School leaders have been warned against “blindly narrowing” the curriculum based on changing examination requirements.

Delegates attending the annual conference of the Association of School and College Leaders (ASCL) have instead been urged to “stand fast” to their principles and not be driven by a “parasitic accountability regime”.

The call came from ASCL general secretary, Brian Lightman, as he addressed members on Saturday (March 21).

He warned that with an over-reliance on external testing we risked deskilling the profession and creating a “low trust culture which drives the curriculum into the stultifying straitjacket of what can be assessed in a written test”.

Mr Lightman said all teachers needed to access professional knowledge and skill in assessing and enabling students to make progress. He also advocated a “profession-led assessment ethics framework” to end allegations of schools ‘gaming’ the system.

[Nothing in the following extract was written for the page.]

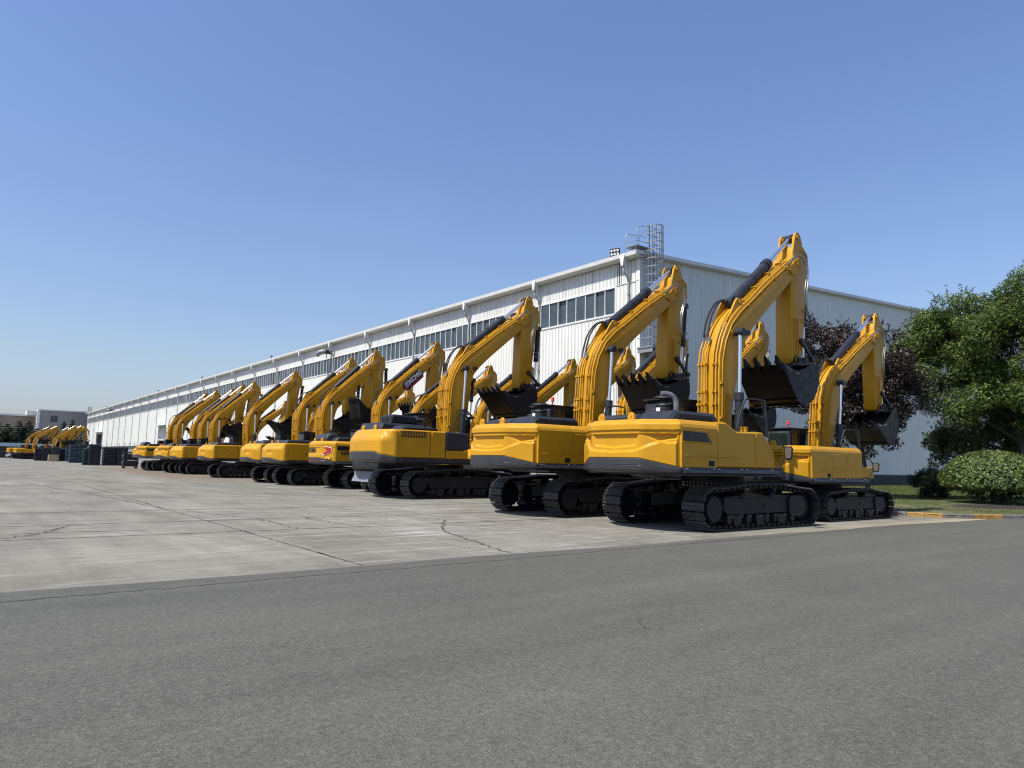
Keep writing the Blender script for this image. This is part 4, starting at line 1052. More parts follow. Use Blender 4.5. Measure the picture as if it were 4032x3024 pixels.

Ultimately, he said that formative assessment must be at the heart of pedagogical practice and that schools and teachers must be trusted to build their own curriculum based on a core framework.

He used the example of practical work in science, the assessment of which at GCSE has been controversially dropped by exams regulator Ofqual.

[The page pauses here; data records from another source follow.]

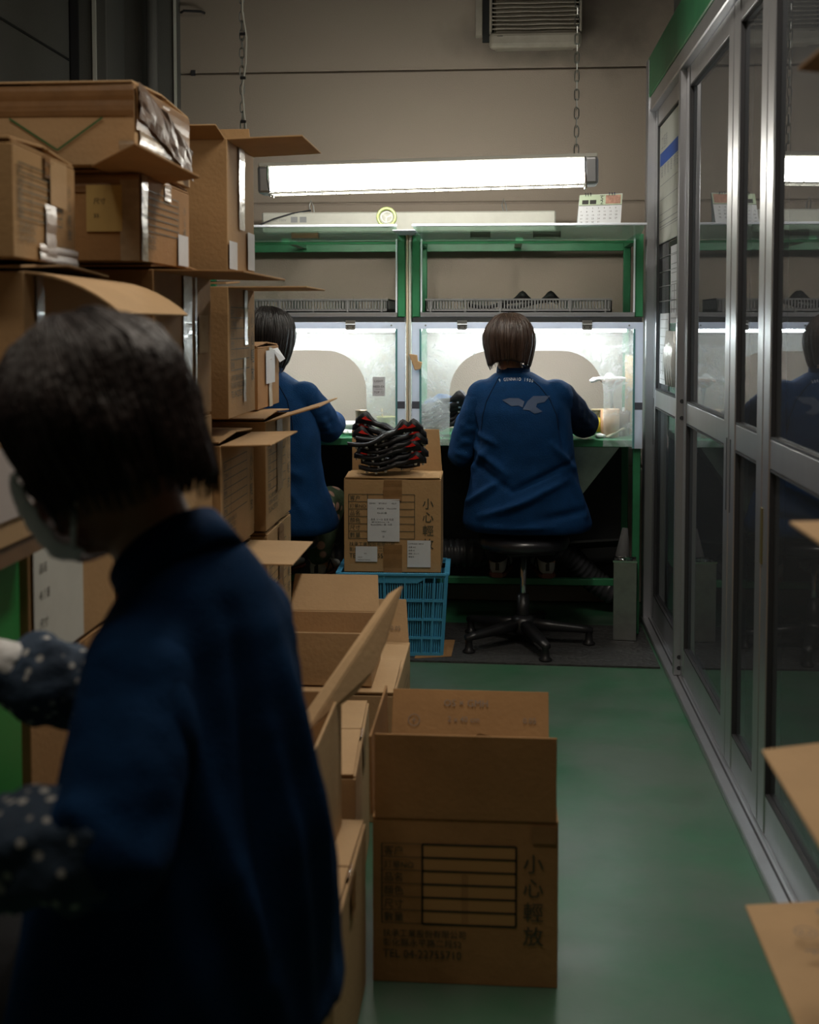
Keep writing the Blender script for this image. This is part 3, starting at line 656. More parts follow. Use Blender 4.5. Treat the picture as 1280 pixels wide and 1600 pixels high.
# tape roll on hood
tr = atY(604, 343, 5.0); rl = thing('tape_roll', 'roll of greenish clear tape standing between the two hoods', 'tape', (tr.x, 5.0, tr.z-.045))
yel = mat('greenish_tape', (.35, .42, .16), .25, coat=.6)
def torus(mb, c, R_, r_, ax='y', n=28):
    c = Vector(c); mb.tube([c+V(R_*math.cos(t), 0, R_*math.sin(t)) for t in [2*PI*k/n for k in range(n)]], r_, 8, closed=True); return mb
m = MB(); zc = tr.z+.010
m = torus(m, (tr.x, 5.0, zc), .036, .0065); torus(m, (tr.x, 5.012, zc), .036, .0065); m.build('roll', yel, rl, smooth=True)
m = torus(MB(), (tr.x, 5.005, zc), .022, .003)
for k in range(3): a = k*2*PI/3+.4; m.bar((tr.x, 5.005, zc), (tr.x+.022*math.cos(a), 5.005, zc+.022*math.sin(a)), .004, .004)
m.build('core', OFFW, rl)
br = MB().box((bxm-.03, DY-.26, 1.664), (bx0+.03, DY+.03, 1.668)).build('gap_plate', WHITEM); tag(br, 'white plate bridging the two hoods under the tape roll', 'plate')
# cardboard tag clipped on slat
tg = atY(650, 566, DY-.03); o = MB().prism([tg+V(-.03, 0, .035), tg+V(.005, 0, .03), tg+V(.008, 0, .005), tg+V(.027, 0, .0), tg+V(.018, 0, -.03), tg+V(-.005, 0, -.033)], (0, .012, 0)).build('torn_cardboard_tag', CARD[1], bevel=.002)
tag(o, 'torn cardboard scrap stuck on the slat between the workbenches', 'cardboard')
# note on left shield
nt_ = atY(592, 604, DY-.017); o = thing('handwritten_note', 'small handwritten note stuck on the left acrylic shield', 'note', nt_-V(0, 0, .04))
MB().box((nt_.x-.026, DY-.0155, nt_.z-.04), (nt_.x+.026, DY-.0145, nt_.z+.04)).build('sheet', PAPER, o)
p = Print().text('LIGHT', .026, .058, .013, True).text('NEED EX', .026, .036, .012, True).line(.012, .029, .042, .029, .001).text('TOP ☺', .026, .012, .012, True); p.put('handwriting', INKB, o, (nt_.x-.026, DY-.0155, nt_.z-.04), (1, 0, 0), (0, 0, 1), (0, -1, 0))

# ---------------------------------------------------------------- cartons
def form(w_, h_, blank=False, hl=True, tel='TEL 04-22755710'):
    p = Print(); gx0, gx1, gxm = .05*w_, .73*w_, .245*w_; gy0, gy1 = .365*h_, .845*h_; lw = .0022
    if blank: gxm = .27*w_; gx1 = .775*w_
    for k in range(7): y = gy0+(gy1-gy0)*k/6; p.line(gx0, y, gx1, y, lw if not blank else lw*.6)
    for x in (gx0, gxm, gx1): p.line(x, gy0, x, gy1, lw)
    if blank:
        for k in range(7): y = gy0+(gy1-gy0)*k/6; p.line(gxm, y, gx1, y, .0035)
        p.line(gxm, gy0, gxm, gy1, .0035).line(gx1, gy0, gx1, gy1, .0035)
    rh = (gy1-gy0)/6
    for k, t in enumerate(('客户', '訂單NO', '品名', '顏色', '尺寸', '數量')): p.text(t, gx0+.01*w_, gy1-(k+.80)*rh, rh*.74 if len(t) < 4 else rh*.62, sx=1.)
    for k, t in enumerate('小心輕放'): p.text(t, .868*w_, h_*(.70-.145*k), .125*h_, True)
    p.text('扶承工業股份有限公司', .055*w_, .285*h_, .052*h_, sx=.95); p.text('彰化縣永平路二段52', .055*w_, .228*h_, .052*h_); p.text(tel, .055*w_, .155*h_, .072*h_, sx=.9)
    return p
def flap(u_len, width, ang, hinge, along, outd, curl=0., trim=.004, skew=0., th=.0045):
    # flap plate: starts at hinge corner, runs 'width' along, extends u_len; ang 0 = inward flat, 90 up, 180 outward flat
    along = Vector(along); outd = Vector(outd); up = V(0, 0, 1); n = 7; pts = []; p = Vector(hinge); pts.append(p.copy()); nrm = []
    for k in range(n):
        a = math.radians(ang+curl*(k+.5)/n); d = -outd*math.cos(a)+up*math.sin(a); p = p+d*(u_len/n); pts.append(p.copy())
    mb = MB(); vs = []
    for k, q in enumerate(pts):
        a = math.radians(ang+curl*k/n); nn_ = outd*math.sin(a)+up*math.cos(a)
        if math.cos(a) < 0: pass
        c = trim+skew*k/n
        for s in (trim, width-c):
            vs.append(q+along*s); vs.append(q+along*s+nn_*th)
    fs = []
    for k in range(n):
        a, b = 4*k, 4*k+4
        fs += [(a, b, b+2, a+2), (a+1, a+3, b+3, b+1), (a, a+1, b+1, b), (a+2, b+2, b+3, a+3)]
    fs += [(0, 2, 3, 1), (4*n, 4*n+1, 4*n+3, 4*n+2)]
    return mb.add(vs, fs)
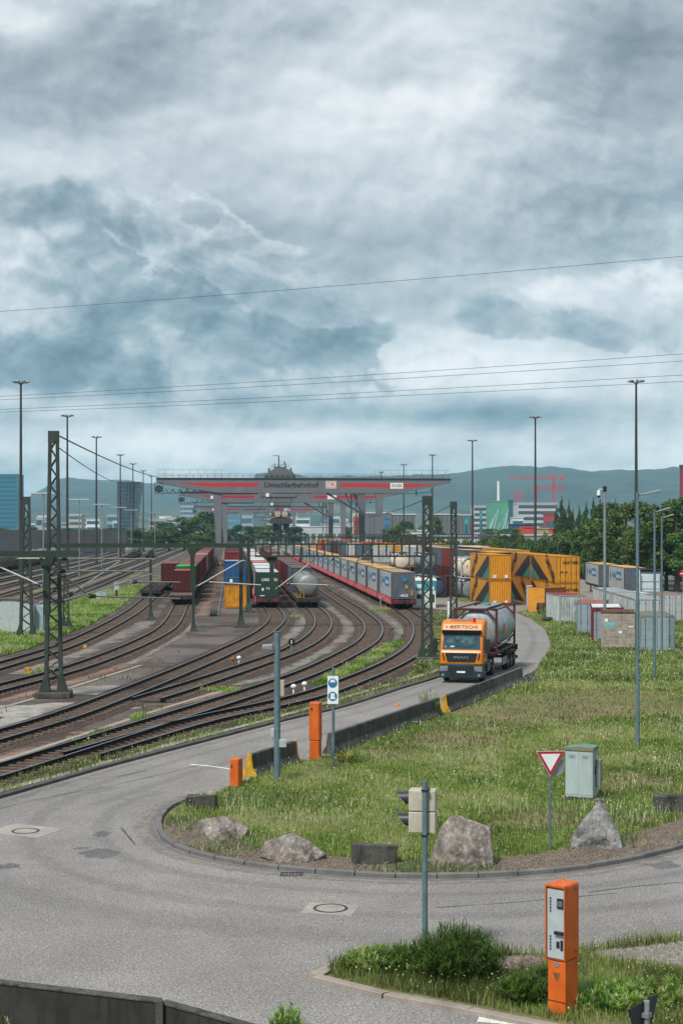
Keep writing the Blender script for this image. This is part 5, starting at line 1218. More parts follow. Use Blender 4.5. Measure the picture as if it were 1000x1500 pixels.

He said: “The importance of this has nowhere been demonstrated more vividly than in the recent heated debate about practical science. 

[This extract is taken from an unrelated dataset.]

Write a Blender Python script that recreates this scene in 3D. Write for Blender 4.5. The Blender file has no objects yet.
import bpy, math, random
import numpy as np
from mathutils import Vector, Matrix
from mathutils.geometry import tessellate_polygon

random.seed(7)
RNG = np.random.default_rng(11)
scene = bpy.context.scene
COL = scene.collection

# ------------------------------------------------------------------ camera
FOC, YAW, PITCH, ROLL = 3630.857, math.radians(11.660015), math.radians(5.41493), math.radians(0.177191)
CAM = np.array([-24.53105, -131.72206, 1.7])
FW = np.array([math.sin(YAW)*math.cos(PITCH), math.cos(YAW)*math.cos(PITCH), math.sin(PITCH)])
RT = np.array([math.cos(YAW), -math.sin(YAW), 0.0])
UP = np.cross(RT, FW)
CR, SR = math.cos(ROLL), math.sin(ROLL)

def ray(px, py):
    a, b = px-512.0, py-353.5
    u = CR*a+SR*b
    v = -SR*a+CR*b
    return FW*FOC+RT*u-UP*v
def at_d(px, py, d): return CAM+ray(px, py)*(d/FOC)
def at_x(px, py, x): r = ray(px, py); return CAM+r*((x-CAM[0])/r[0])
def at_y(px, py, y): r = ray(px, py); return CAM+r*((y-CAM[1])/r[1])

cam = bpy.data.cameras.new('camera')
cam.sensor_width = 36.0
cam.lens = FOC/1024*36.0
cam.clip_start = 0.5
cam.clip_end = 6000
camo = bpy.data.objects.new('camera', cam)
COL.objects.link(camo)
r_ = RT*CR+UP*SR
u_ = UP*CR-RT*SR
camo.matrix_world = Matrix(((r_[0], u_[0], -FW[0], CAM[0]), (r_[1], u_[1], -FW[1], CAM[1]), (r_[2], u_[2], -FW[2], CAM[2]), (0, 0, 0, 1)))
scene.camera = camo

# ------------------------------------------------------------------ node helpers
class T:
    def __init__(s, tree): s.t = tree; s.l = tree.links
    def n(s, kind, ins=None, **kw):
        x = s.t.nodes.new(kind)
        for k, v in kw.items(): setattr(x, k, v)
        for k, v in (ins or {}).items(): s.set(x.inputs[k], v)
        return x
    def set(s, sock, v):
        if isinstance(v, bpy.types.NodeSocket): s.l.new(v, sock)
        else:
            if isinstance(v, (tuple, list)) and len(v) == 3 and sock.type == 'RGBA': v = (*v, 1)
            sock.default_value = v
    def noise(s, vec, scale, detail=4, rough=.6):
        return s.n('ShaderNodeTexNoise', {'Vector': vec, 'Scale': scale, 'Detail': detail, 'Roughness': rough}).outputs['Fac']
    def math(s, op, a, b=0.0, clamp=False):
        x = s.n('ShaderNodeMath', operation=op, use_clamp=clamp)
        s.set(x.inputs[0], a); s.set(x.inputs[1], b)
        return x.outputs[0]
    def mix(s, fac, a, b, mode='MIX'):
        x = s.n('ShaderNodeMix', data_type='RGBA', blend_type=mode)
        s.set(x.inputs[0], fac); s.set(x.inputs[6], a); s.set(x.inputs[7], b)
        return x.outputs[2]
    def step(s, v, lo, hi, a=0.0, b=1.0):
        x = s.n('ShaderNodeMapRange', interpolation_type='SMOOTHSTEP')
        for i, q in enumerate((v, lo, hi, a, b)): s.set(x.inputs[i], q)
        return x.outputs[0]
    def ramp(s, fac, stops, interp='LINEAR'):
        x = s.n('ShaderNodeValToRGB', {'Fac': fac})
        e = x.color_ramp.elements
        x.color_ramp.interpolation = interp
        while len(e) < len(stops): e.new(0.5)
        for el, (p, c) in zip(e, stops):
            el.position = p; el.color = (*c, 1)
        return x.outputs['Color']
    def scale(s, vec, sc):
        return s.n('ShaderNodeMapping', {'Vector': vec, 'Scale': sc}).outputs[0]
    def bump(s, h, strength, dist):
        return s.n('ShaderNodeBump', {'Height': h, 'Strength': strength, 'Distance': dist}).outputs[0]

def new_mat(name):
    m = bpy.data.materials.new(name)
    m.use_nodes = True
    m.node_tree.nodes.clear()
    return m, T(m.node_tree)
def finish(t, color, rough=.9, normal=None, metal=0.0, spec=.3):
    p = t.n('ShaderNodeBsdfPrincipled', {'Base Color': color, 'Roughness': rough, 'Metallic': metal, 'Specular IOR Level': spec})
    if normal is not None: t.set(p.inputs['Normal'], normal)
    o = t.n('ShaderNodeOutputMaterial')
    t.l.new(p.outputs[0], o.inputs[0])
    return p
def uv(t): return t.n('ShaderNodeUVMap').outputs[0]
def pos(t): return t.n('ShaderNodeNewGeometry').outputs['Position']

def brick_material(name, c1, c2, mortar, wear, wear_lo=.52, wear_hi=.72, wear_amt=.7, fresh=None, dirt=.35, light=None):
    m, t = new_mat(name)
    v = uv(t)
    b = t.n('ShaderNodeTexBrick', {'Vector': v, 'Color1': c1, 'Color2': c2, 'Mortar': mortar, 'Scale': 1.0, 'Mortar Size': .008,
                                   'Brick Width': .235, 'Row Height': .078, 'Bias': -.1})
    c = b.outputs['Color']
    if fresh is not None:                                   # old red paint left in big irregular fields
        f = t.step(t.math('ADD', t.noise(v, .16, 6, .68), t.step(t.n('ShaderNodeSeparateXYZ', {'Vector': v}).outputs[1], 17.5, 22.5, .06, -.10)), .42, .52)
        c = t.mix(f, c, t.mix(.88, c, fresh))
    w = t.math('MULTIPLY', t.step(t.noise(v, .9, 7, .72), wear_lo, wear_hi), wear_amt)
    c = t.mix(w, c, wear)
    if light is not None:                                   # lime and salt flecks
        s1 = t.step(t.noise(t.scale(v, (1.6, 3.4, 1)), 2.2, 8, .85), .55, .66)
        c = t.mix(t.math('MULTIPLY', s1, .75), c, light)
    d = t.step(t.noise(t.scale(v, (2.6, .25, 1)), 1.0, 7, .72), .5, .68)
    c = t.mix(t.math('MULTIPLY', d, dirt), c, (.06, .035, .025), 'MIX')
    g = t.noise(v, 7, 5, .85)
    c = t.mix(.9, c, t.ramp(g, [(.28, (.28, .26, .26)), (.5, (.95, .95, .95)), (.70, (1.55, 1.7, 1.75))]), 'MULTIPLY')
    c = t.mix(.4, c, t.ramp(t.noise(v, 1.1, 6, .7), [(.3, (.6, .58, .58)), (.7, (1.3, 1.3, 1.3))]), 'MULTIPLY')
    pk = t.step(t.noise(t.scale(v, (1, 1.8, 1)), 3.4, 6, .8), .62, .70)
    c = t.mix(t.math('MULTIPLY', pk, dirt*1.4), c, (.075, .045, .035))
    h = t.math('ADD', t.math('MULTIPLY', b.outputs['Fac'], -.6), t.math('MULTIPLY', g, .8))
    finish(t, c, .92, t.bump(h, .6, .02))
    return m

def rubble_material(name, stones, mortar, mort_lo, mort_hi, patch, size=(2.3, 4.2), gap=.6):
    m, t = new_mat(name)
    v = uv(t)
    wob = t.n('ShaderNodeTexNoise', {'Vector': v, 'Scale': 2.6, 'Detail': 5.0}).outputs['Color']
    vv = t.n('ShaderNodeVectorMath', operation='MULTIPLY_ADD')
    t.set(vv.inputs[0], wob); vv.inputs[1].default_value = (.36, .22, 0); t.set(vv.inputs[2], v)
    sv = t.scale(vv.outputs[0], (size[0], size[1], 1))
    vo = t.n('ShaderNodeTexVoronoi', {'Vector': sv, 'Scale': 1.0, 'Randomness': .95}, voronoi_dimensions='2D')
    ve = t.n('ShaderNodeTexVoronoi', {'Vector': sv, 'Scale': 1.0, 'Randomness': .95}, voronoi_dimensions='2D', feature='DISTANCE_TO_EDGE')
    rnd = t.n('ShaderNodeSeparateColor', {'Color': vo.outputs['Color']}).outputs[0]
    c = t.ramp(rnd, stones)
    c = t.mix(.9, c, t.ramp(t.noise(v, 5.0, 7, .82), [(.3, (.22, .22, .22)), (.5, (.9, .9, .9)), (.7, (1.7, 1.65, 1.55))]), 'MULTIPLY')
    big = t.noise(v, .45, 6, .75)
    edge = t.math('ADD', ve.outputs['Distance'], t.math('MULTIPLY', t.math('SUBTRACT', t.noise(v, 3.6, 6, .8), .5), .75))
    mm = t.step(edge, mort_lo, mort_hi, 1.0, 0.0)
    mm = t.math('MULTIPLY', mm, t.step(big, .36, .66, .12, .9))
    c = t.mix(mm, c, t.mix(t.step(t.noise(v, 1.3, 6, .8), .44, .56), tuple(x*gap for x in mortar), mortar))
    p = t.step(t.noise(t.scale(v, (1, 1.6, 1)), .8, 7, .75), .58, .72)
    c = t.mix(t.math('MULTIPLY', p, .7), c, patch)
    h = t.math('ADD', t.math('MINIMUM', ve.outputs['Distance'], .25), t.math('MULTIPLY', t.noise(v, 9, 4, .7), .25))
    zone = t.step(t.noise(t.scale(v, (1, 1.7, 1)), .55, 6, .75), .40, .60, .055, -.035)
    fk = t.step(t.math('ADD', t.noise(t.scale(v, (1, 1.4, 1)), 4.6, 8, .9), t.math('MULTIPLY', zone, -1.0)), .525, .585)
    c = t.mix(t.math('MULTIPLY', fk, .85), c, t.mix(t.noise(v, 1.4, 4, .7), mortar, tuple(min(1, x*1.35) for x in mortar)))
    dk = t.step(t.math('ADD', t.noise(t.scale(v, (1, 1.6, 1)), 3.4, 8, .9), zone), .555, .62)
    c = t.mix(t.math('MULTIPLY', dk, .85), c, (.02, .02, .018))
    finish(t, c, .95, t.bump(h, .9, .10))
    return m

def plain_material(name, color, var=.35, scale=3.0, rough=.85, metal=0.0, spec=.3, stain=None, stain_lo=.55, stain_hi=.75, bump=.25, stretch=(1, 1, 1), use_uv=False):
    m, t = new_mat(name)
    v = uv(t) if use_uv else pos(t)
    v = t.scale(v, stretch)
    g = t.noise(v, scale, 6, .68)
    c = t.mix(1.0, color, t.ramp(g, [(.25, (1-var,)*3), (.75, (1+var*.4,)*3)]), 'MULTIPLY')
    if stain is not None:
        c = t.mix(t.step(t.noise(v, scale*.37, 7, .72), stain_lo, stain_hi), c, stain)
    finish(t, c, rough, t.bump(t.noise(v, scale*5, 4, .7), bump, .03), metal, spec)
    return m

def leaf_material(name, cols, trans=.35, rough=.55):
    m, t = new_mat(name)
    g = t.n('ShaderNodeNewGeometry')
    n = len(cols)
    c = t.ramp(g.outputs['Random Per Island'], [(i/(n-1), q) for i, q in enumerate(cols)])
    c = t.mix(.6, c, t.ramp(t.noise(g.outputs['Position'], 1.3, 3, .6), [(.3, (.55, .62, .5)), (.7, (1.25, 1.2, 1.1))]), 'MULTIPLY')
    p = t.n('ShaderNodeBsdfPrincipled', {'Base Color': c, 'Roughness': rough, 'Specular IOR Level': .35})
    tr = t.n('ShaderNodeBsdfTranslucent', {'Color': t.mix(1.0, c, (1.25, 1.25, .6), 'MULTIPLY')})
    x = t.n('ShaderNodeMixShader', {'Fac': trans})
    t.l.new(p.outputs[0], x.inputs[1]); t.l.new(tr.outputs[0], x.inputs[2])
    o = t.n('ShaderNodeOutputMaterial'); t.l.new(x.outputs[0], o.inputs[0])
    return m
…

“Schools do not need to blindly follow decisions that have been made about testing. If our vision for the curriculum says that science practicals are important, then let’s do them.”

Mr Lightman questioned why practical work and assessment could not be built into the final exam grade in science.

He added: “The answer lies in trusting the teaching profession, and the profession showing it is ready to step up to this challenge. For that to happen we must refuse to blindly narrow our curriculum to exclude practicals because they are not in the exam.

“We must stand fast to our principles and not allow ourselves to be driven by a parasitic accountability regime. Our message to policy-makers is clear: allow us to develop the self-improving, school-led system you have said you want.”

A key theme of ASCL’s conference, which was entitled Trust to Transform, was its blueprint for education, published earlier this year, which sets out a number of proposals designed to put school leaders in control of improving England’s school system.

Part of the blueprint is the proposal for a core curriculum framework that would be set by an independent commission with wide representation and reviewed every five years. It is this core that schools would then build on under ASCL’s vision.

Advocating the approach, Mr Lightman said: “Such a body would be independent of both government and the profession and therefore necessarily separate from a profession-led College of Teaching, but having a strong relationship with it.

“Beyond that schools would build their own curriculum bringing creativity, dynamism and relevance into curriculum development.”

However, Mr Lightman’s plea was quickly rejected by education minister Nicky Morgan, who addressed the conference on the same day.

Ms Morgan said she agreed with much of the ASCL blueprint, but not its curriculum proposals. She added: “It’s my belief that what our children learn in schools must be something that is decided by democratically elected representatives. 

“I think that parents should be able to hold us to account for the decisions we make about what their children are learning and what they’re not.”